Officers from the General Service Unit’s Recce Squad who eliminated the
terrorists who killed 148 people at the Garissa University College on
April 2, 2015. Kenyans were set to hold a demo on April 7, 2015 to push
the government to enhance security. FILE PHOTO |
NATION MEDIA GROUP.
Kenyans prepared to march for greater national security on
Tuesday following last week's massacre by Somalia's Al-Shabaab
Islamists, ahead of a candlelight vigil on the final day of mourning for
the 148 people killed by the militants.
Kenyan fighter
jets pounded camps belonging to the Al-Qaeda-linked insurgents in
southern Somalia on Monday, but anger has been growing over allegations
that critical intelligence warnings were missed.
Special
forces units took seven hours to reach the university in Garissa last
Thursday, some 365 kilometres from Nairobi, as the gunmen stormed
dormitories before lining up non-Muslim students for execution in what
President Uhuru Kenyatta described as a "barbaric medieval slaughter".
The
massacre, Kenya's deadliest attack since the 1998 bombing of the US
embassy in Nairobi, claimed the lives of 142 students, three police
officers and three soldiers.
AIR STRIKES
Tuesday's
demonstration was due to begin at 10am in Nairobi as security forces
continued their hunt for those behind the university killings, with the
vigil planned for later in the afternoon on the third and final day of
national mourning.
The army said Monday's airstrikes
destroyed two Islamist bases, and followed a promise by Kenyatta that he
would retaliate "in the severest way possible" against Al-Shabaab
militants for their attack last Thursday.
"We bombed
two Shebab camps in the Gedo region," Kenyan army spokesman David Obonyo
told AFP, without giving details about any possible casualties in the
lawless Somali area bordering Kenya.
Kenyan airplanes
have made repeated strikes in southern Somalia since sending troops into
their war-torn neighbour in 2011 to attack Shebab bases, with Nairobi
later joining the African Union force fighting the Islamists.
ANOTHER BLOODBATH
"The bombings are part of the continued process and engagement against Al-Shabaab, which will go on," Obonyo added.
"The bombings are part of the continued process and engagement against Al-Shabaab, which will go on," Obonyo added.
Al-Shabaab
fled their power base in Somalia's capital Mogadishu in 2011, and
continue to battle the AU force, Amisom, sent to drive them out.
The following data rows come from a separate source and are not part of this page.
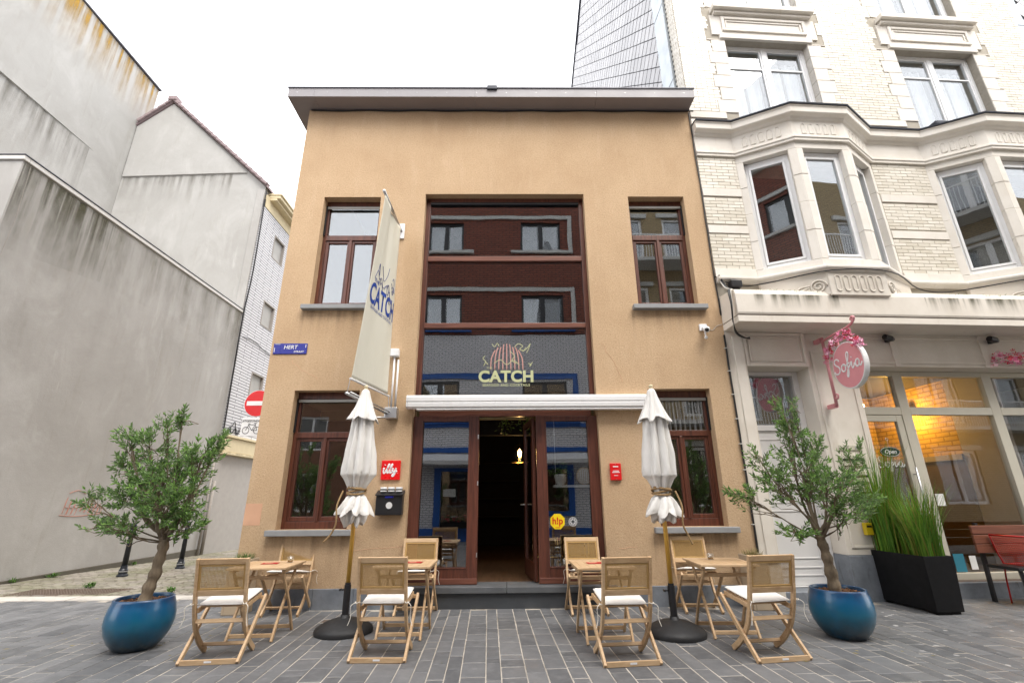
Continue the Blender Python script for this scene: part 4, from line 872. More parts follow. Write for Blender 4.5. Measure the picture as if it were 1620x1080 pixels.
    bk.build('bicycle_symbol', 'dark_frame', pl); MB().tube([(-5.78, 4.03, 3.47), (-3.59, 4.03, 3.47)], .025, 10).build('bracket', 'steel', sg, smooth=True); MB().tube([(-5.78, 4.02, 2.75), (-5.78, 4.02, 3.7)], .02, 10).build('stem', 'steel', sg, smooth=True)
    # two bollards
    def bollard(x, y, lab):
        z = -.022*(y-1); b = thing('bollard', lab, 'bollard', (x, y, z), group='bollards along the side street')
        MB().lathe([(.095, 0), (.095, .03), (.075, .045), (.075, .12), (.062, .14), (.055, .20)], 16, (0, 0, 0), caps=True).build('base', 'bollard_paint', b, local=True, smooth=False)
        MB().lathe([(.05, .19), (.042, .75), (.05, .78), (.055, .82), (.045, .85)], 16, caps=True).build('post', 'bollard_paint', b, local=True, smooth=True)
        MB().lathe([(.02, .85), (.05, .875), (.058, .915), (.05, .955), (.02, .975)], 16, caps=True).build('cap', 'bollard_paint', b, local=True, smooth=True)
        MB().lathe([(.079, .085), (.081, .088), (.081, .1), (.079, .103)], 16).build('grey_ring', 'sill_stone', b, local=True)
    bollard(-7.52, 3.35, 'dark bollard on the side street cobbles, nearer the street'); bollard(-7.25, 4.65, 'dark bollard further down the side street behind the left olive tree')
build_left()

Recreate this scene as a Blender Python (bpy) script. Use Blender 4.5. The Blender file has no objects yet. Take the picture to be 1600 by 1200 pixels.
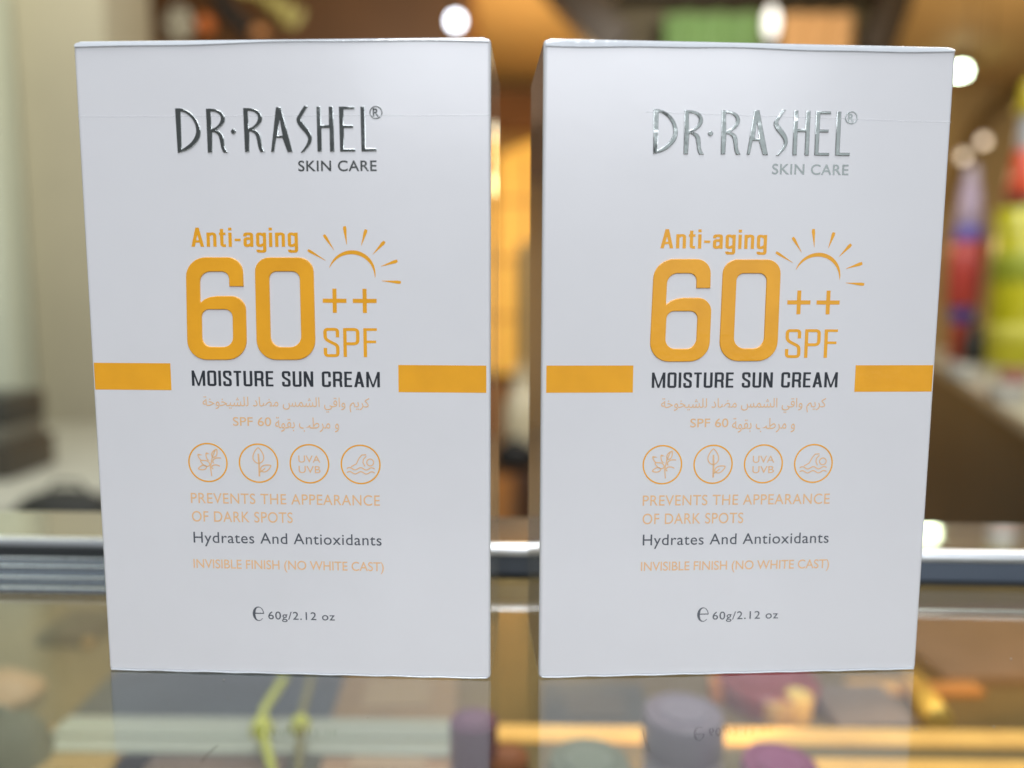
import bpy, bmesh, math, random
from mathutils import Vector, Matrix

random.seed(4)
sc = bpy.context.scene
COL = sc.collection

# ------------------------------------------------------------------ camera
TILT, ROLL, CAM_H, FPX = 0.11208, 0.00368, 0.08029, 1202.0
cam_data = bpy.data.cameras.new('camera')
cam = bpy.data.objects.new('camera', cam_data)
COL.objects.link(cam)
cam.matrix_world = Matrix.Translation((0, 0, CAM_H)) @ Matrix.Rotation(math.pi / 2 - TILT, 4, 'X') @ Matrix.Rotation(ROLL, 4, 'Z')
cam_data.sensor_width = 36
cam_data.lens = 36 * FPX / 1600
cam_data.clip_start = 0.01
cam_data.clip_end = 60
cam_data.dof.use_dof = True
cam_data.dof.focus_distance = 0.159
cam_data.dof.aperture_fstop = 5.2
sc.camera = cam

# ------------------------------------------------------------------ ambient light and lamps
world = bpy.data.worlds.new('World')
sc.world = world
world.use_nodes = True
bg = world.node_tree.nodes['Background']
bg.inputs[0].default_value = (0.80, 0.86, 0.90, 1)
bg.inputs[1].default_value = 0.13
sc.view_settings.view_transform = 'Standard'
sc.view_settings.look = 'None'
sc.view_settings.exposure = 0
sc.view_settings.gamma = 1


def lamp(name, kind, loc, power, col, size=0.1, size_y=None, target=None):
    d = bpy.data.lights.new(name, kind)
    d.energy = power
    d.color = col
    if kind == 'AREA':
        d.shape = 'RECTANGLE' if size_y else 'DISK'
        d.size = size
        if size_y:
            d.size_y = size_y
    else:
        d.shadow_soft_size = size
    o = bpy.data.objects.new(name, d)
    COL.objects.link(o)
    o.location = loc
    if target is not None:
        o.rotation_euler = (Vector(target) - Vector(loc)).to_track_quat('-Z', 'Y').to_euler()
    return o


# cool shop lighting behind and above the photographer, on the box fronts
lamp('shop_key_light', 'AREA', (0.25, -1.5, 1.15), 26, (0.90, 0.93, 1.0), 1.5, 0.9, (0, 0.16, 0.05))
# unseen area light added behind the camera to pale the right foil
lamp('foil_fill_light', 'AREA', (1.30, -2.5, 0.60), 3.0, (0.88, 0.97, 1.0), 1.1, 1.5, (0, 0.16, 0.05))
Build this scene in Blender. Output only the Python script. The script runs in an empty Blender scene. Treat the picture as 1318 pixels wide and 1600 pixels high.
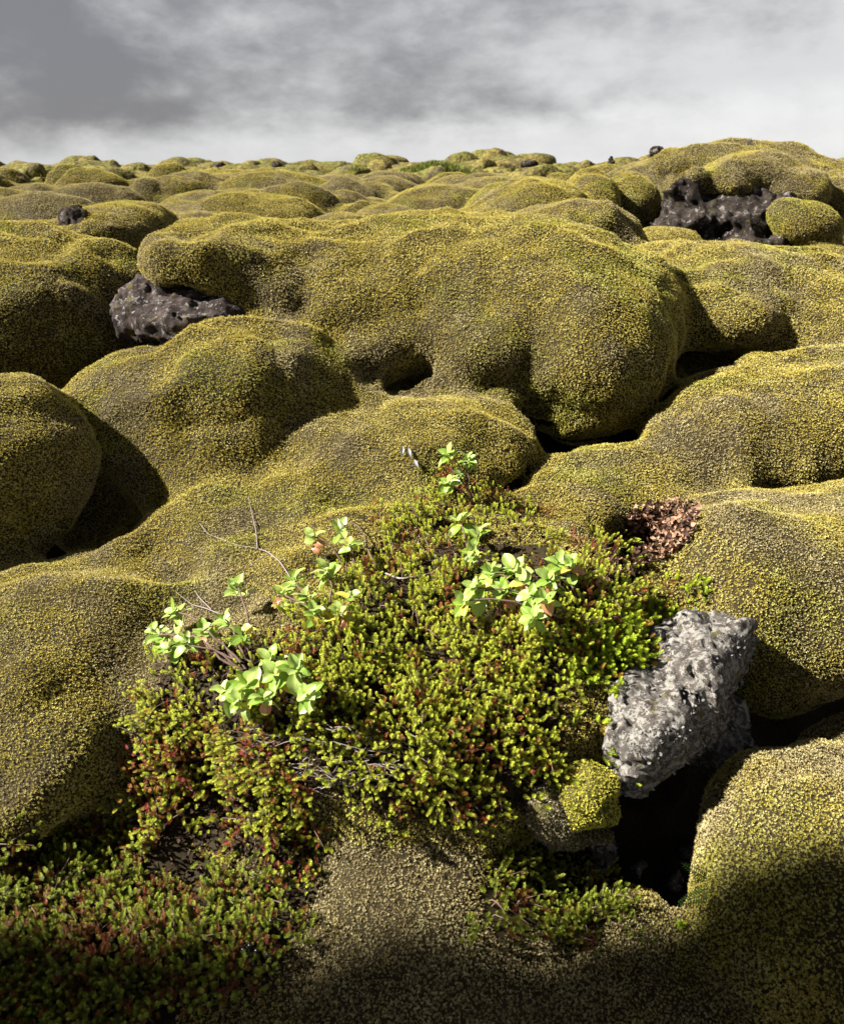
EXPO = 2.2
TUFT = True
import bpy, math, random
import numpy as np
from mathutils import Vector, Matrix
from mathutils.bvhtree import BVHTree
R = math.radians
rng = np.random.default_rng(7)
random.seed(7)
SC = bpy.context.scene
COL = SC.collection

# ------------------------------------------------------------------ camera
HC = 1.15
PITCH = R(22.4)
F = 1318.0
cp, sp = math.cos(PITCH), math.sin(PITCH)
def ray(px, py):
    r = (px - 659.0) / F; d = (py - 800.0) / F
    return np.array([r, cp - d * sp, -sp - d * cp])
def P(px, py, y):
    v = ray(px, py)
    return np.array([0, 0, HC]) + v * (y / v[1])
cam = bpy.data.cameras.new('camera'); camo = bpy.data.objects.new('camera', cam); COL.objects.link(camo)
camo.location = (0, 0, HC); camo.rotation_euler = (R(90) - PITCH, 0, 0)
cam.sensor_fit = 'HORIZONTAL'; cam.sensor_width = 36; cam.lens = 36.0
cam.clip_start = 0.05; cam.clip_end = 20000
cam.dof.use_dof = True; cam.dof.focus_distance = 1.95; cam.dof.aperture_fstop = 11
SC.camera = camo

# ------------------------------------------------------------------ noise
def hash3(ix, iy, iz, seed):
    h = (ix.astype(np.uint32) * np.uint32(374761393) + iy.astype(np.uint32) * np.uint32(668265263)
         + iz.astype(np.uint32) * np.uint32(2246822519) + np.uint32(seed * 3266489917 & 0xffffffff))
    h = (h ^ (h >> np.uint32(13))) * np.uint32(1274126177)
    h = h ^ (h >> np.uint32(16))
    return (h & np.uint32(0xffff)).astype(np.float32) / 32767.5 - 1.0
def vnoise(p, scale, seed=0):
    q = p / scale
    i = np.floor(q).astype(np.int64); f = (q - i).astype(np.float32); f = f * f * (3 - 2 * f)
    i = (i & 0xffffffff)
    r = 0
    for dx in (0, 1):
        wx = f[:, 0] if dx else 1 - f[:, 0]
        for dy in (0, 1):
            wy = f[:, 1] if dy else 1 - f[:, 1]
            for dz in (0, 1):
                wz = f[:, 2] if dz else 1 - f[:, 2]
                r = r + wx * wy * wz * hash3(i[:, 0] + dx, i[:, 1] + dy, i[:, 2] + dz, seed)
    return r
def fbm(p, scale, oct=3, seed=0):
    r = 0; a = 1.0
    for k in range(oct):
        r = r + a * vnoise(p + 17.3 * k, scale, seed + k); a *= .5; scale *= .5
    return r

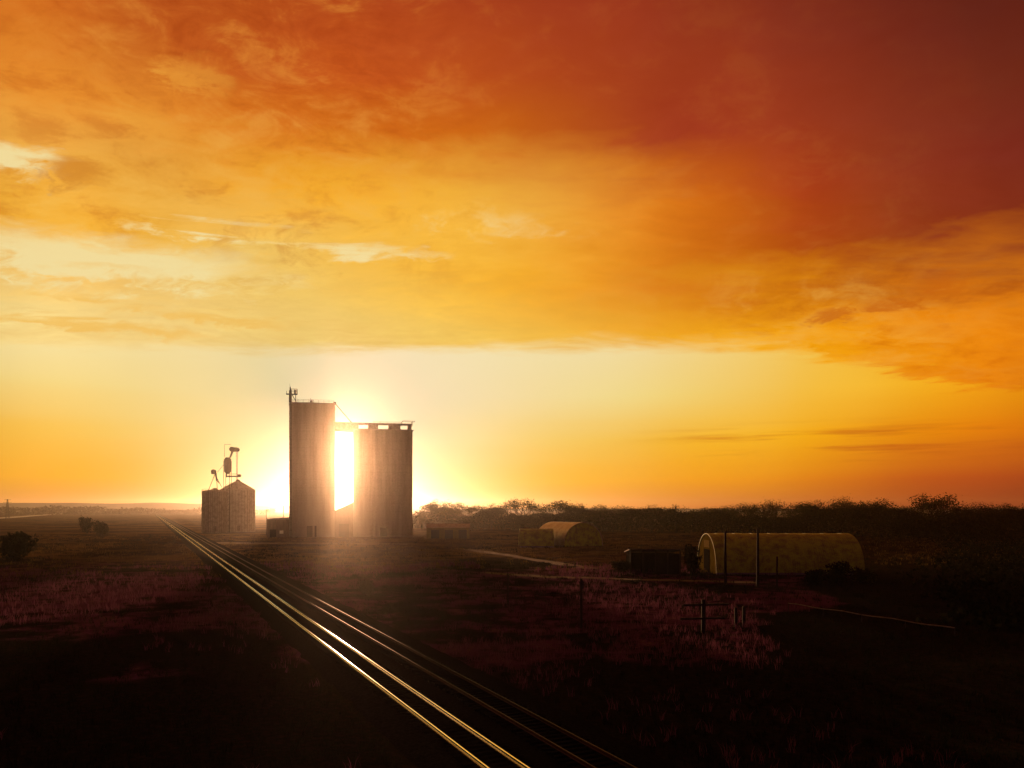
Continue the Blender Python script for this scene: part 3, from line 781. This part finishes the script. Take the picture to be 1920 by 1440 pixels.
# ------------------------------------------------------------------ poles and posts on the right
def base(x, y): v = at(x, y); return Vector((v.x, v.y, 0))
for (x, yt, yb, lab) in ((1360, 996, 1096, 'dark wooden pole before the left end of the largest arched hut'), (1421, 990, 1098, 'thicker dark pole before the middle of the largest arched hut')):
    b_ = base(x, yb); utility_pole(lab, b_, hz(yt, b_.y), False, r=.24, group='poles before the largest hut')
def post(name, label, cat, x, yt, yb, r, group=None, board=None, bars=None):
    b_ = base(x, yb); h = hz(yt, b_.y); t = thing(name, label, cat, b_, .15, group)
    b_.z = float(ground_z(np.array([b_.x]), np.array([b_.y]))[0]); t.location = b_
    MB().tube((0, 0, -.3), (0, 0, h), r, r * .85, 7).lathe([(r * .9, h), (r * .4, h + .06)], n=7).build('pole', M['wood'], t, smooth=True)
    if board: MB().b2((-board[0] / 2, -r - .05, h - board[1] - .1), (board[0] / 2, -r - .003, h - .1)).build('board', M['dark_steel'], t)
    for zb, x0_, x1_ in bars or (): MB().b2((x0_, -r - .08, h * zb - .09), (x1_, -r - .005, h * zb + .09)).build('crossbar', M['wood'], t)
    return t
post('line_post', 'short thin post alone in the field, left of the one with a dark plate', 'post', 952, 1075, 1136, .13)
post('sign_post', 'tall field post with a narrow dark plate at its top', 'sign post', 1090, 1084, 1176, .13, board=(.34, .75))
post('fence_post', 'thick post with two crossbars in the field before the largest hut', 'post', 1319, 1122, 1184, .22, bars=((.86, -2.0, 2.2), (.45, -2.2, 1.9)))
post('gate_post', 'left one of two close stubby posts right of the crossbar post', 'post', 1380, 1138, 1174, .17, 'pair of stubby posts')
post('gate_post', 'right one of two close stubby posts right of the crossbar post', 'post', 1395, 1136, 1173, .17, 'pair of stubby posts')
post('short_post', 'short post close before the largest hut, right of both its poles', 'post', 1457, 1045, 1104, .14)
# low pale cable guard at the right
a, b_ = base(1478, 1142), base(1790, 1192)
t = thing('pipe_guard', 'low pale pipe rail running along the ground at the far right', 'pipe rail', a, 0)
dv = b_ - a; mb = MB(); n = 16
for i in range(n):
    p, q = dv * (i / n), dv * ((i + 1) / n)
    mb.tube((p.x, p.y, .62 + .05 * math.sin(i * 1.3)), (q.x, q.y, .62 + .05 * math.sin((i + 1) * 1.3)), .055, n=6)
mb.build('pipe', M['steel'], t)
for i in range(0, n + 1, 4):
    p = dv * (i / n); MB().tube((p.x, p.y, -.5), (p.x, p.y, .66), .05, n=5).build('post', M['dark_steel'], t)

# lattice tower far left
pc = at(14, 973, None); pc.z = 0; ph = hz(936, pc.y); 
t = thing('lattice_pylon', 'small lattice pylon on the skyline at the far left', 'pylon', pc, .2)
mb = MB(); wd = ph * .075
for sx in (-1, 1):
    for sy in (-1, 1): mb.tube((sx * wd, sy * wd, 0), (sx * .35, sy * .35, ph), .2, .14, 4)
for k in range(7):
    f0, f1 = k / 7, (k + 1) / 7; w0, w1_ = wd + (.35 - wd) * f0, wd + (.35 - wd) * f1
    for s in (-1, 1):
        mb.tube((-w0, s * w0, ph * f0), (w1_, s * w1_, ph * f1), .1, n=4).tube((s * w0, -w0, ph * f0), (s * w1_, w1_, ph * f1), .1, n=4)
mb.build('lattice', M['dark_steel'], t)
for k, wv in enumerate((3.4, 4.2, 3.2)):
    z = ph * (.97 - .13 * k); MB().tube((-wv, 0, z), (wv, 0, z), .16, n=5).build('crossarm', M['dark_steel'], t)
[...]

It
includes troops from Burundi, Djibouti, Ethiopia, Kenya and Uganda.
The
militants have carried out a string of revenge attacks in neighbouring
countries, notably Kenya and Uganda, in response to their participation
in the AU force.
On Saturday, Al-Shabaab warned of
"another bloodbath" unless Kenya withdraws its troops from Somalia, and
threatened a "long, gruesome war".
Al-Shabaab fighters
also carried out the Westgate shopping mall attack in Nairobi in
September 2013, a four-day siege which left at least 67 people dead.
FIVE ARRESTED
Five
men have been arrested in connection with the university attack,
including three alleged "coordinators" captured as they fled towards
Somalia, and two others seized in the university compound.
The
two arrested on campus included a security guard and a Tanzanian found
"hiding in the ceiling" and holding grenades, the interior ministry
said.
A $215,000 bounty has also been offered for
alleged Al-Shabaab commander Mohamed Mohamud, a former Kenyan teacher
said to be the mastermind behind the attack and believed to now be in
Somalia.
Authorities on Sunday named one of the four
gunmen killed as a fellow Kenyan, highlighting Al-Shabaab's ability to
recruit within the country.
Interior ministry spokesman
Mwenda Njoka said high-flying Abdirahim Abdullahi, an ethnic Somali,
was a university law graduate described by those who knew him as an
A-grade student and "a brilliant upcoming lawyer".
ABATTOIR-LIKE STENCH
The
spokesman said Abdullahi's father, a local official in the northeastern
county of Mandera, had "reported to the authorities that his son had
gone missing and suspected the boy had gone to Somalia".
Forensic
investigators aided by foreign experts have continued to scour the
site, where an AFP reporter on Monday was among the first journalists to
enter since the attack, describing bullet-scarred buildings, blood
stains on the floors, and an abattoir-like stench across the campus.
Scores
of family members of those killed continue an agonising wait for the
remains of their loved ones at the main mortuary in Nairobi.
Although Kenyatta has vowed to retaliate for the massacre, there have also been calls for national unity.
In
an address to the nation on Saturday, Kenyatta said people's "justified
anger" should not lead to "the victimisation of anyone" — a clear
reference to Kenya's large Muslim and Somali minorities in a country
where 80 percent of the population is Christian.